I haven’t paid a return visit to Star Maps since opening day. Oddly enough, it’s the only one of Miguel Arteta’s films I don’t own a copy of. I recall the curtain shot — our hero and his mother both clad in spacesuits and floating off to heaven — and thinking the guy who made it was either crazy or a crazed original. Maybe both.

That was 20 years and 6 features ago. Arteta doesn’t simply create characters, he celebrates them, proving once again that if you’re going to drag your actors through scenes of despair and hopelessness, it’s always best to do so in an honest, upbeat, and frequently hilarious manner.

If given a choice to take but one Arteta film to accompany me on my journey to hell, it would be Cedar Rapids, which is exactly where we begin.

Scott Marks: Talk about brazen! Who saw a demand for a comedy about insurance salesman? Didn’t that subject as a topic of comedy go out with Joe McDoakes and mother-in-law jokes? You son of a gun, you go and smuggle in a great film about nothing less than America. I was really touched by John C. Reilly’s Dean Ziegler. He is one of the most finely crafted jagoffs to hit the screen in ages. To me, he’s your ultimate comedic creation to date. Was he one of your creations?

Miguel Arteta (Laughing): No. The writer, Phil Johnston, had met a guy that he based the character on. He just had that manner of speaking and he fell in love with him. I think they met at an airport or something like that. He was the inspiration. I’m so glad that you love him. I love what John did with the character, the way he laughs in the swimming pool while wearing the trash can on his head. He had so much fun. It’s really hard to be an actor and laughing and feel like it’s honest. Laughing is very hard to portray in an honest way and the way John did that was unbelievable.

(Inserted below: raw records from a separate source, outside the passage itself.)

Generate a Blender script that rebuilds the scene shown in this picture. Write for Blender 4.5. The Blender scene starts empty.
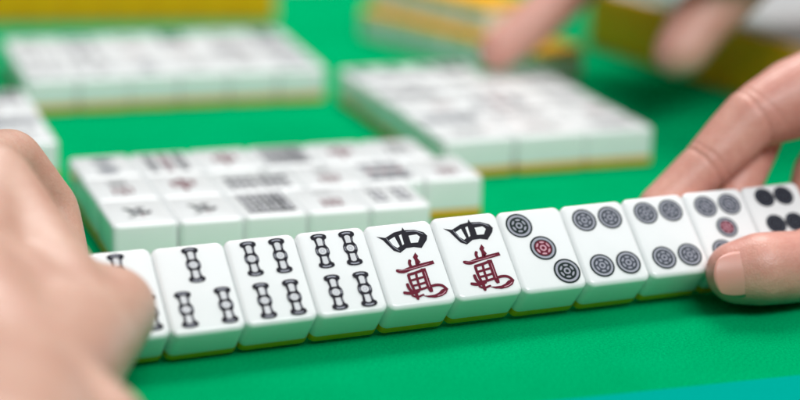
import bpy, bmesh, math, random
from mathutils import Vector, Matrix, noise
random.seed(7)
S = 0.001                                   # everything below is in millimetres
sc = bpy.context.scene
col = sc.collection
W, H, T = 20.89, 28.0, 14.2                 # one tile: width, length, thickness

# ------------------------------------------------------------------ camera frame
CAM = Vector((-105.19, -586.12, 195.61)); FPX = 2003.63
RIGHT = Vector((0.94921883, -0.31366134, 0.0244983))
UP = Vector((0.06491843, 0.27145992, 0.96025783))
FWD = Vector((0.30784607, 0.90990443, -0.27803728))
def at(px, py, d):                          # point seen at a picture position, d mm along the view axis
    return CAM + d * (FWD + RIGHT * ((px - 400) / FPX) + UP * ((200 - py) / FPX))

# ------------------------------------------------------------------ materials
def mat(name, color, rough=0.5, **kw):
    m = bpy.data.materials.new(name); m.use_nodes = True
    nt = m.node_tree; b = nt.nodes['Principled BSDF']
    b.inputs['Base Color'].default_value = (*color, 1); b.inputs['Roughness'].default_value = rough
    for k, v in kw.items():
        b.inputs[k.replace('_', ' ')].default_value = v
    return m, nt, b
def tex_noise(nt, scale, detail=3, rough=.5):
    tc = nt.nodes.new('ShaderNodeTexCoord'); n = nt.nodes.new('ShaderNodeTexNoise')
    nt.links.new(tc.outputs['Object'], n.inputs['Vector'])
    n.inputs['Scale'].default_value = scale; n.inputs['Detail'].default_value = detail; n.inputs['Roughness'].default_value = rough
    return n
def mixcol(nt, fac, a, b):
    r = nt.nodes.new('ShaderNodeValToRGB'); nt.links.new(fac, r.inputs[0])
    r.color_ramp.elements[0].position = .3; r.color_ramp.elements[1].position = .7
    r.color_ramp.elements[0].color = (*a, 1); r.color_ramp.elements[1].color = (*b, 1)
    return r.outputs[0]
def bump(nt, b, h, strength, dist):
    n = nt.nodes.new('ShaderNodeBump'); n.inputs['Strength'].default_value = strength; n.inputs['Distance'].default_value = dist
    nt.links.new(h, n.inputs['Height']); nt.links.new(n.outputs[0], b.inputs['Normal'])

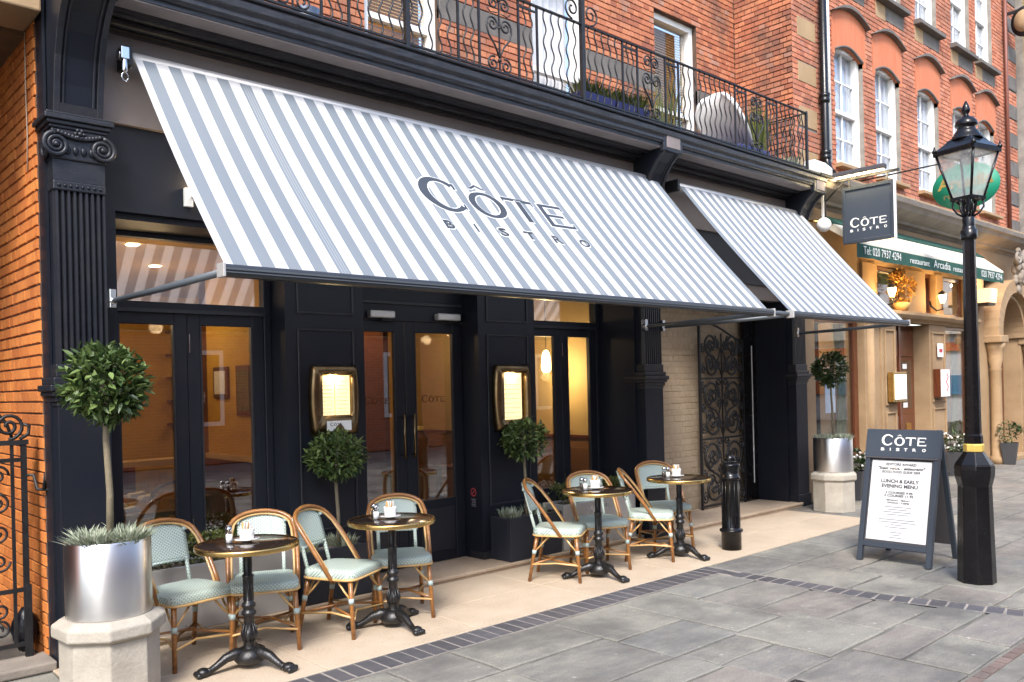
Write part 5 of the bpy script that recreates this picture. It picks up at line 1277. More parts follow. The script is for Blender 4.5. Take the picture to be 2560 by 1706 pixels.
LX, LY = 7.45, 2.58
lp = thing('lamp_post', 'black and gold traditional street lamp post with glazed lantern', 'lamp post', (LX, LY, 0))
o8 = R(203.5)
MB().lathe([(.146, 0), (.144, .02), (.128, .74), (.127, .78), (.147, .86), (.151, .92), (.146, .955)], 8, (LX, LY), False, o8).build('base', M['gloss_black'], lp, .006)
MB().lathe([(.146, .955), (.074, 1.06)], 8, (LX, LY), False, o8).build('base_shoulder', M['gloss_black'], lp, .004)
MB().lathe([(.076, 1.06), (.078, 1.07), (.078, 1.115), (.072, 1.125)], 8, (LX, LY), False, o8).build('gold_band', M['gold'], lp, .003)
MB().lathe([(.070, 1.125), (.067, 1.19), (.062, 1.195), (.058, 1.21)], 8, (LX, LY), False, o8).build('collar', M['gloss_black'], lp)
MB().lathe([(.060, 1.21), (.047, 2.78), (.054, 2.79), (.054, 2.80)], 8, (LX, LY), False, o8).build('shaft', M['gloss_black'], lp)
MB().lathe([(.060, 2.79), (.062, 2.80), (.062, 2.86), (.050, 2.87), (.046, 2.90), (.046, 2.96), (.030, 2.985), (.018, 3.0), (.016, 3.11)], 20, (LX, LY)).build('ladder_collar', M['gloss_black'], lp)
LR = Matrix.Translation((LX, LY, 0)) @ Matrix.Rotation(R(75.6), 4, 'Z')
for k in range(4):
    a = math.pi / 4 + k * math.pi / 2; c, s = math.cos(a), math.sin(a)
    q = [(0.03, 2.97), (.08, 3.0), (.115, 3.05), (.11, 3.10), (.085, 3.115)]
    MB().tube([LR @ Vector((r_ * c, r_ * s, z)) for r_, z in q], .008, 6).tube([LR @ Vector((r_ * math.cos(a + .78), r_ * math.sin(a + .78), z)) for r_, z in [(.03, 2.97), (.06, 3.02), (.07, 3.08), (.10, 3.11)]], .010, 6).build('support_scroll', M['gloss_black'], lp)
Z0, Z1, H0, H1 = 3.115, 3.49, .079, .162
def ring_sq(mb, h, t, z0, z1):
    mb.box(-h - t, h + t, -h - t, -h + t, z0, z1, LR).box(-h - t, h + t, h - t, h + t, z0, z1, LR).box(-h - t, -h + t, -h + t, h - t, z0, z1, LR).box(h - t, h + t, -h + t, h - t, z0, z1, LR)
m = MB(); ring_sq(m, H0, .014, Z0 - .012, Z0 + .016); m.build('lower_frame', M['gloss_black'], lp)
m = MB(); ring_sq(m, H1, .016, Z1 - .012, Z1 + .022); m.build('upper_frame', M['gloss_black'], lp)
for sx, sy in ((1, 1), (1, -1), (-1, 1), (-1, -1)):
    MB().tube([LR @ Vector((sx * H0, sy * H0, Z0)), LR @ Vector((sx * H1, sy * H1, Z1))], .0105, 6).build('glazing_bar', M['gloss_black'], lp)
    MB().lathe([(.016, Z1 + .02), (.022, Z1 + .034), (.010, Z1 + .05), (.004, Z1 + .075)], 8, (0, 0), M=LR @ Matrix.Translation((sx * (H1 + .008), sy * (H1 + .008), 0))).build('corner_crest', M['gloss_black'], lp)
for k in range(4):
    Rk = LR @ Matrix.Rotation(k * math.pi / 2, 4, 'Z')
    MB().add([Rk @ Vector(v) for v in ((-H0, -H0, Z0), (H0, -H0, Z0), (H1, -H1, Z1), (-H1, -H1, Z1))], [(0, 1, 2, 3)]).build('pane', M['lantern_glass'], lp)
MB().lathe([(.238, Z1 + .022), (.240, Z1 + .03), (.165, Z1 + .085), (.135, Z1 + .115)], 4, (0, 0), False, math.pi / 4, LR).build('roof', M['gloss_black'], lp)
MB().lathe([(.120, Z1 + .105), (.122, Z1 + .118), (.108, Z1 + .125), (.108, Z1 + .14), (.094, Z1 + .147), (.094, Z1 + .162), (.075, Z1 + .185), (.062, Z1 + .215), (.085, Z1 + .222), (.086, Z1 + .232), (.078, Z1 + .26), (.055, Z1 + .285), (.026, Z1 + .30), (.018, Z1 + .315), (.030, Z1 + .335), (.033, Z1 + .352), (.024, Z1 + .385), (.006, Z1 + .425)], 24, (LX, LY)).build('finial', M['gloss_black'], lp)
MB().box(-H1 + .03, H1 - .03, -H1 + .03, H1 - .03, Z1 - .008, Z1 - .002, LR).build('reflector', M['white_paint'], lp)
MB().lathe([(.03, Z1 - .09), (.045, Z1 - .06), (.05, Z1 - .01)], 14, (LX, LY)).build('lamp_holder', M['silver'], lp)

ab = thing('menu_board', 'slate grey A-frame menu board standing on the pavement', 'A-board', (7.9, 3.33, 0))
AX0, AX1, ZA = 7.655, 8.265, 1.19; Y0, Y1 = 3.02, 3.68; XT = 7.965
def lean(z): return AX0 + (XT - AX0) * z / ZA
dz = Vector((XT - AX0, 0, ZA)).normalized(); nrm = Vector((-dz.z, 0, dz.x))
def board_box(name, ya, yb, s0, s1, t0, t1, mat, par=ab, bev=.003):
    O_ = Vector((AX0, 0, 0)); m = MB(); V = []
    for y in (ya, yb):
        for s in (s0, s1):
            for t in (t0, t1): V.append(O_ + Vector((0, y, 0)) + dz * s + nrm * t)
    m.add(V, [(0, 1, 3, 2), (4, 6, 7, 5), (0, 4, 5, 1), (2, 3, 7, 6), (0, 2, 6, 4), (1, 5, 7, 3)]); return m.build(name, mat, par, bev, 1)
SL = ZA / dz.z
board_box('leg_post', Y0, Y0 + .045, 0, SL - .26, -.03, .02, M['frame_grey']); board_box('leg_post', Y1 - .045, Y1, 0, SL - .26, -.03, .02, M['frame_grey'])
board_box('header', Y0 - .006, Y1 + .006, SL - .26, SL, -.032, .026, M['slate'])
board_box('header_lip', Y0 - .003, Y1 + .003, SL - .275, SL - .26, -.03, .03, M['ink'])
board_box('lower_rail', Y0 + .045, Y1 - .045, .135, .185, -.028, .016, M['frame_grey'])
board_box('back_panel', Y0 + .045, Y1 - .045, .185, SL - .275, -.020, -.002, M['ink'])
post = board_box('poster', Y0 + .062, Y1 - .062, .205, SL - .29, -.001, .002, M['paper'], bev=0)
board_box('poster_cover', Y0 + .058, Y1 - .058, .20, SL - .285, .006, .009, M['glass_clear'], bev=0)
# rear leaf
rz_ = Vector((XT - AX1, 0, ZA)).normalized(); m = MB()
def rear_box(name, ya, yb, s0, s1, mat):
    V = []; n2 = Vector((rz_.z, 0, -rz_.x)); m = MB()
    for y in (ya, yb):
        for s in (s0, s1):
            for t in (-.012, .022): V.append(Vector((AX1, y, 0)) + rz_ * s + n2 * t)
    m.add(V, [(0, 1, 3, 2), (4, 6, 7, 5), (0, 4, 5, 1), (2, 3, 7, 6), (0, 2, 6, 4), (1, 5, 7, 3)]); m.build(name, mat, ab, .003, 1)
rear_box('leg_post', Y0, Y0 + .045, 0, SL, M['frame_grey']); rear_box('leg_post', Y1 - .045, Y1, 0, SL, M['frame_grey']); rear_box('rear_panel', Y0 + .045, Y1 - .045, .14, SL - .01, M['ink'])
MB().box(lean(.95) + .03, AX1 - (AX1 - XT) * .95 / ZA - .01, Y0 + .02, Y0 + .025, .94, .955).build('stay', M['chrome'], ab)
bo_ = lambda y, s, t=.0: Vector((AX0, y, 0)) + dz * s + nrm * t
xdv = Vector((0, -1, 0))
logo(ab, bo_(Y1 - .145, SL - .150, .027), xdv, dz, .40, M['letter_white'], .0012, gap=.10, sub_h=.085)
def line(txt, s, h, w=None, mat='ink', sh=0.0): place2d(text2d(txt, w * 1.05, h * 1.18, .038, sh), 'print_line', M[mat], ab, bo_((Y0 + Y1) / 2, s, .0025), xdv, dz, .0012)
S1 = SL - .29
line('EDITORS AWARD', S1 - .045, .019, .26); line('"best value restaurant"', S1 - .082, .021, .40, 'ink', .25); line('GOOD FOOD GUIDE 2009', S1 - .115, .018, .33)
board_box('print_rule', Y0 + .16, Y1 - .16, S1 - .150, S1 - .148, .002, .0032, M['ink_pale'], post, 0)
line('LUNCH & EARLY', S1 - .205, .026, .325); line('EVENING MENU', S1 - .250, .026, .31)
line('2 COURSES 9.95', S1 - .305, .017, .235); line('3 COURSES 11.95', S1 - .333, .017, .25); line('MONDAY - FRIDAY', S1 - .372, .012, .20); line('12NOON - 7.00PM', S1 - .395, .012, .19)
for k, w_ in enumerate((.24, .17, .25, .20, 0, .33, .33, .10, .20, 0, .10, .08, .11)):
    if w_: board_box('print_line', (Y0 + Y1) / 2 - w_ / 2, (Y0 + Y1) / 2 + w_ / 2, S1 - .43 - .023 * k, S1 - .4235 - .023 * k, .002, .0032, M['ink_pale'], post, 0)

hs = thing('hanging_sign', 'slate grey hanging sign on a bracket with strip light above', 'sign', (10.95, 5.3, 3.45))
SX = 10.95
bx('board', M['slate'], hs, SX - .02, SX + .02, 4.66, 5.34, 3.455, 4.20, .003)
m = MB()
for a in ((4.66, 4.70, 3.455, 4.20), (5.30, 5.34, 3.455, 4.20), (4.70, 5.30, 3.455, 3.50), (4.70, 5.30, 4.155, 4.20)): m.box(SX - .035, SX - .02, a[0], a[1], a[2], a[3])
m.build('frame', M['frame_grey'], hs, .003, 1)
bx('edge_strip', M['white_paint'], hs, SX - .034, SX + .026, 4.650, 4.659, 3.455, 4.205)
logo(hs, Vector((SX - .021, 5.235, 3.665)), (0, -1, 0), (0, 0, 1), .48, M['letter_white'], .002, gap=.09, sub_h=.09)
MB().box(SX - .02, SX + .02, 4.60, 5.60, 4.30, 4.33).box(SX - .012, SX + .012, 5.585, 5.62, 3.85, 4.45).tube([(SX, 5.58, 4.08), (SX, 5.32, 4.30)], .012, 6).build('bracket', M['iron'], hs)
for y_ in (4.75, 5.25): MB().box(SX - .006, SX + .006, y_ - .008, y_ + .008, 4.20, 4.30).build('hanger', M['iron'], hs)
MB().box(SX - .16, SX - .06, 4.72, 5.46, 4.335, 4.40).build('light_hood', M['ink'], hs, .015)
MB().tube([(SX - .11, 4.74, 4.33), (SX - .11, 5.42, 4.33)], .013, 8).build('strip_light', M['tube_on'], hs)
for k in range(5): light('strip_lamp', (SX - .11, 4.8 + k * .14, 4.30), .8, (1, .8, .45), .02, hs)
bx('post_plate', M['skyplate'], hs, SX - .03, SX + .03, 5.60, 5.63, 3.75, 4.42);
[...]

He turned to me at one point during the making of Cedar Rapids and paid me the greatest compliment. It was late, like 3 o’clock in the morning, and we were in a bar shooting a scene and he said to me, “This might be the dumbest character I’ve ever played.”

SM (Laughing): That all changed with the release of The Step Brothers. Ziegler has heart. The fact that you were able to endow this reprobate with a human streak speaks volumes about your humanistic leanings.

MA: Yes. He does have heart. And once he’s your friend he’s your friend for life. I adore him.

SM: For me, one of the great indicators of a director’s heart and knowhow can be found in their handling of secondary characters. Alia Shawkat’s Bree in Cedar Rapids comes to mind. Given the situation, there’s not much room in Beatriz for secondary characters. The closest you come is Evan the waiter.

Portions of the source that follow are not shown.